Valencia Diaries- Ciutat de les Arts I les Ciencies (City of Arts and Sciences)

The Ciutat De Les Arts I Les Ciences (City of Arts and Sciences) is a breath-taking, sprawling complex of unconventional, rhythmic and almost abstract buildings designed by Spanish architects – Santiago Calatrava and Felix Candela. The futuristic design of the buildings seem to have maritime and skeletal influences, with a nod to biomimicry in the buildings.


I recommend allocating at least half a day to exploring this ‘white concrete village’. There is no entry ticket to this place unless you wish to enter specific buildings or events. Buses from the city stop right outside the centre so it is fairly convenient to access via public transport. As soon as you embark, you feel you have stepped into a science fiction movie set!


The first building we encountered was L’Oceanografic– a maritime museum hugely popular with families and listed as the fourth best thing to visit in Valencia on TripAdvisor! We didn’t go in, but managed to capture the impressive glass façade with its floral inspired architecture and geometric forms, designed by Candela.


Next stop on the architectural walk was L’Agora– a large multifunctional space that is used for conventions and events. This was the only building we saw with a distinctive blue facade. We had a little sneak peek of the cavernous interiors through one of the glass doors as it was not open to public on the day. All around were little sparkling pools which, along with the breeze, helped keep ambient temperatures down. It is indeed a marvellous piece of construction and looms over you like the underside of a large ship.


Past L’Agora, as we moved further along, we came across the only bridge construction that forms part of the complex – Assut de l’Or. It is a white cable-stayed bridge designed by my favourite architect – Santiago Calatrava. It is a testament to his love for combining structural design with architecture, with sweeping lines and seamless finish.

Assut de l’Or

As you go under the bridge and emerge, you enter the main hub of the entire complex. Right in front of you is the Museu de les Ciencies Principe Felipe – another Calatrava creation.

Musus de les Ciencies Principe Felipe

It is essentially a science and technology museum and you will need to buy tickets to enter the main spaces. However the ground floor level is free entry, and I would recommend using the facilities there and taking a break before continuing. There is a lovely café and an Italian restaurant where you can stop for some coffee and cake, or in my case, some wine!


The design of the building is meant to resemble the skeleton of a whale!
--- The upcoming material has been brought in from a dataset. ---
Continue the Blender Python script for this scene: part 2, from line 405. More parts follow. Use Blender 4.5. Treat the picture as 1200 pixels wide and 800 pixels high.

Structural elements of the science museum
An open air staircase leads you the next level
The impressive facade


Directly opposite to the museum is the L’Umbracle – a beautifully landscaped garden and walkway under an elliptical, arched structure that houses plant species native to Valencia.

Side view of L’Umbracle

Walking inside L’Umbracle, temperatures were definitely cooler (thanks to the palm trees) and provided us with much needed refuge from the heat. It was also a very relaxing way to learn about the city’s indigenous flora.

Entrance to L’Umbracle
The internal boulevard

This is also the place where we had a taste of our first Horchata (Orxata in Catalan) – the Valencian secret to keeping cool under hot temperatures. This refreshingly ice cold drink, made of tiger nuts, is sweet and nutty to taste. We immediately felt the difference upon drinking it, as it cooled and refreshed our bodies and made the walk in 34 degrees of heat more palatable.

My first Horchata!

Continuing our journey, we were now standing in front of what I think is the most beautiful (and a personal favourite) building of the entire complex – L’Hemisferic or The Eye!


L’ Hemisferic


It is a planetarium and IMAX cinema. The design is made to resemble the eye, when seen in conjunction with its reflection on the pool, complete with retina and eyelid. It is indeed the most iconic and magnificent of all the buildings.

Resembling the ‘Eye’



Last but not the least , we ended our walk in front of the Palau de les Arts Reina Sofia –  a theatre and opera house, again designed by Calatrava. To me it looked like a giant whale, with its sweeping curves of white concrete, metal and glass.

The impressive entrance to the opera house


Santiago Caltrava is known (often criticised) for his theatrical, out of context and outlandish designs. I am in love with his style and this visit to the Ciutat De Les Arts I Les Ciences was a fascinating journey to understand his designs a bit deeper. It was a stimulating and engaging experience which will stay with me forever.